(Collected material):
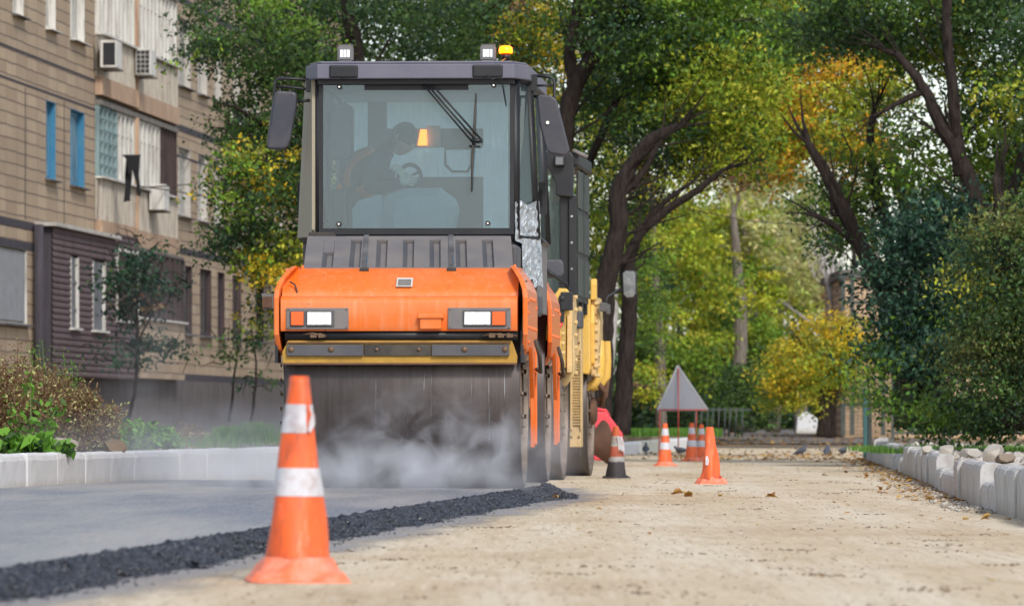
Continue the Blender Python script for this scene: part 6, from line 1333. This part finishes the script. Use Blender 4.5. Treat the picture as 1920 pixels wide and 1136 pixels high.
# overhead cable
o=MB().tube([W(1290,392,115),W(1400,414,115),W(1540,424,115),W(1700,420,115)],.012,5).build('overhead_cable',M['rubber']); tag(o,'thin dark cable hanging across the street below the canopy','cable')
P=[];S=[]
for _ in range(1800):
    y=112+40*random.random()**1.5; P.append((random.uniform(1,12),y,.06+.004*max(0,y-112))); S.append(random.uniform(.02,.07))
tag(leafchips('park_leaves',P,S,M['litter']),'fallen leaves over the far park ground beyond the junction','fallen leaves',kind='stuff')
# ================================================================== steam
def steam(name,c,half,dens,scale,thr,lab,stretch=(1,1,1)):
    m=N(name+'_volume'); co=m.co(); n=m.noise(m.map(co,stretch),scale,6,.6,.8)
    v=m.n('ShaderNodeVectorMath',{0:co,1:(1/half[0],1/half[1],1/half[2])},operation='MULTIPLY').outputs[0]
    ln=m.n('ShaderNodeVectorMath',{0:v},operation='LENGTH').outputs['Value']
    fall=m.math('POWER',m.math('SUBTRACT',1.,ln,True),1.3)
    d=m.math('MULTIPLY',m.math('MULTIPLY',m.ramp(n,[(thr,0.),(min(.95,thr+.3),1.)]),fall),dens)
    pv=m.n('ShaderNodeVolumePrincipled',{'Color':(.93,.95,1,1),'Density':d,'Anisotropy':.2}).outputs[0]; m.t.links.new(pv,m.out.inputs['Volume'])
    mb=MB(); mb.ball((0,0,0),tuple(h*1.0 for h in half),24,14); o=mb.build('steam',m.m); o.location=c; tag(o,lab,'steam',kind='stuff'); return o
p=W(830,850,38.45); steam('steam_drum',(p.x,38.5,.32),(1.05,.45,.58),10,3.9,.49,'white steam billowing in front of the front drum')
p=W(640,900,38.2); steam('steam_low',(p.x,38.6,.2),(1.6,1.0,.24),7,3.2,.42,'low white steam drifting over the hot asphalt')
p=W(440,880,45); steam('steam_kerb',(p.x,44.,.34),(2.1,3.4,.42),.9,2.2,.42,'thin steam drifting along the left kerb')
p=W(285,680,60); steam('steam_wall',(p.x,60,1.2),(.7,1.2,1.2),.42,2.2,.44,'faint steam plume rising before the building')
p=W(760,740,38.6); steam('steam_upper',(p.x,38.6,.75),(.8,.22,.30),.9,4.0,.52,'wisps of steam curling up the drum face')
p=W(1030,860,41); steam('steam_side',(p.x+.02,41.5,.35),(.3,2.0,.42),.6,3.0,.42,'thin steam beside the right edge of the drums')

(What the exercise asks): Using the material above, set down every line exactly, but skip the pictures.

(The output):
Continue the Blender Python script for this scene: part 6, from line 1333. This part finishes the script. Use Blender 4.5. Treat the picture as 1920 pixels wide and 1136 pixels high.
# overhead cable
o=MB().tube([W(1290,392,115),W(1400,414,115),W(1540,424,115),W(1700,420,115)],.012,5).build('overhead_cable',M['rubber']); tag(o,'thin dark cable hanging across the street below the canopy','cable')
P=[];S=[]
for _ in range(1800):
    y=112+40*random.random()**1.5; P.append((random.uniform(1,12),y,.06+.004*max(0,y-112))); S.append(random.uniform(.02,.07))
tag(leafchips('park_leaves',P,S,M['litter']),'fallen leaves over the far park ground beyond the junction','fallen leaves',kind='stuff')
# ================================================================== steam
def steam(name,c,half,dens,scale,thr,lab,stretch=(1,1,1)):
    m=N(name+'_volume'); co=m.co(); n=m.noise(m.map(co,stretch),scale,6,.6,.8)
    v=m.n('ShaderNodeVectorMath',{0:co,1:(1/half[0],1/half[1],1/half[2])},operation='MULTIPLY').outputs[0]
    ln=m.n('ShaderNodeVectorMath',{0:v},operation='LENGTH').outputs['Value']
    fall=m.math('POWER',m.math('SUBTRACT',1.,ln,True),1.3)
    d=m.math('MULTIPLY',m.math('MULTIPLY',m.ramp(n,[(thr,0.),(min(.95,thr+.3),1.)]),fall),dens)
    pv=m.n('ShaderNodeVolumePrincipled',{'Color':(.93,.95,1,1),'Density':d,'Anisotropy':.2}).outputs[0]; m.t.links.new(pv,m.out.inputs['Volume'])
    mb=MB(); mb.ball((0,0,0),tuple(h*1.0 for h in half),24,14); o=mb.build('steam',m.m); o.location=c; tag(o,lab,'steam',kind='stuff'); return o
p=W(830,850,38.45); steam('steam_drum',(p.x,38.5,.32),(1.05,.45,.58),10,3.9,.49,'white steam billowing in front of the front drum')
p=W(640,900,38.2); steam('steam_low',(p.x,38.6,.2),(1.6,1.0,.24),7,3.2,.42,'low white steam drifting over the hot asphalt')
p=W(440,880,45); steam('steam_kerb',(p.x,44.,.34),(2.1,3.4,.42),.9,2.2,.42,'thin steam drifting along the left kerb')
p=W(285,680,60); steam('steam_wall',(p.x,60,1.2),(.7,1.2,1.2),.42,2.2,.44,'faint steam plume rising before the building')
p=W(760,740,38.6); steam('steam_upper',(p.x,38.6,.75),(.8,.22,.30),.9,4.0,.52,'wisps of steam curling up the drum face')
p=W(1030,860,41); steam('steam_side',(p.x+.02,41.5,.35),(.3,2.0,.42),.6,3.0,.42,'thin steam beside the right edge of the drums')